Hitchings is the fourth Paly student to be named California’s Journalist of the Year. The others were Viking sportsmagazine editor George Brown (2011) and Verde editors Evelyn Wang (2013) and Jack Brook (2015).

Hitchings started her journalism career at Paly in 10th grade by taking Beginning Journalism and then joining the Verde staff second semester, when she soon found herself working with two older students on a significant cover story — “Diorio’s Dilemma: Case 09-13-5901,” which told the story a pivotal principal resignation in 2013 and the start of four years of investigations by the federal Office of Civil Rights. The story won a second place national award in feature writing from the National Federation of Press Women, was recognized with a first place “general feature” award from the Journalism Education Association of Northern California, and arguably had a significant long-term impact in the Paly community.

Hitchings moved on to a summer internship at the Stanford Daily, where she wrote a feature story about summer visitors to campus and covered a research report about police stops of minority drivers.

In the fall, she returned to Verde as one of two news editors and began work co-reporting the magazine’s first cover story of the year, “Heritage of Hate,” which tells the history of racial violence in Palo Alto.
From then on, Verde adviser Paul Kandell says, it was one powerfully reported, written and designed story after another. “Her focus has been prescient,” Kandell said. “She hit the issues of the moment, from immigration to gender roles, from crisis hotlines to net neutrality.”

Kandell says he was also struck by Hitchings’ work in talking with and writing about professional journalists, including an interview she and a co-writer conducted with retired veteran Palo Alto Weekly editor Jay Thorwaldson about his memories of reporting on events detailed in the “Heritage of Hate” story. Likewise, Hitchings volunteered to cover the appearance in class of Paly alum Wes Rapaport a day after he returned from his job as a TV reporter covering (and surviving!) Hurricane Harvey.

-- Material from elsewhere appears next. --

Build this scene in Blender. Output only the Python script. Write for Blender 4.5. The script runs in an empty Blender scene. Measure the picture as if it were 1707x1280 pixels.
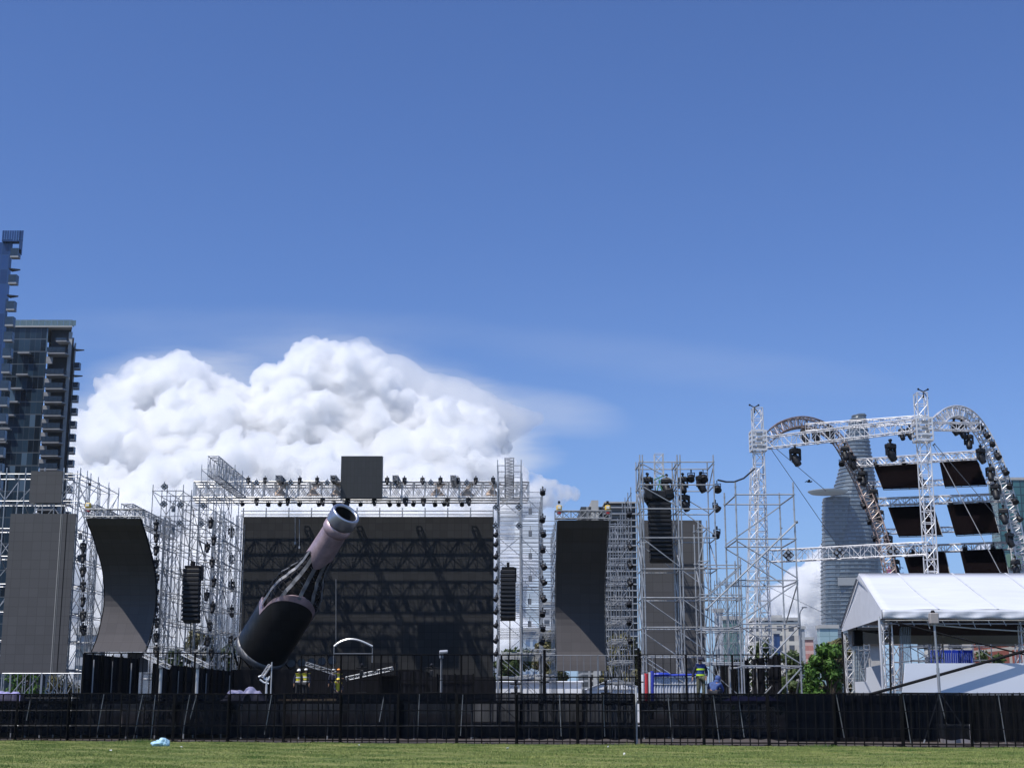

For the past year, Hitchings has served as one of Verde’s four co-editors-in-chief, initially presiding over the magazine’s largest staff (48) and two budding side projects: a new travel magazine and a new science magazine. During her first week on the job, Verde was the subject of national media attention for a print edition (produced under her predecessors) that included a physical ⅝-inch hole — simulating a bullet hole — through the entire magazine.

Since then, her team has produced four 72-page editions and posted dozens of stories online. Verde EICs tend not to get bylines because their focus on supporting younger staffers and peers, Kandell says, but they are intensively involved in overseeing writing and production, and crafting the editorial voice of the magazine. Hitchings points out that many of the pieces in her portfolio include shared bylines, evidence of the support and collaboration among Verde students.

Ashley’s tenure as co-EIC has also been noteworthy because her team has been working on the pilot of the Paly journalism program’s new Media Leadership and Management Honors curriculum, which has required leading seniors through readings and exercises about leadership and management.

Ashley’s impact has stretched into service outside of Verde, too. She’s president of the school’s Youth Community Service Club and has put in more than 800 volunteer hours over three years for a variety of organizations, including work with the Stanford University’s Rural Education Action Program.

“As a reporter and editor, Ashley has been a vigorous pursuer of truth and crafter of important stories,” Kandell wrote in his recommendation letter for her. “She has been an electric presence in my classroom, modeling journalistic vigor; positivity and purpose in motivating her staff; resilience and creativity in the face of obstacles; and commitment to a powerful editorial voice and strong ethical standards.”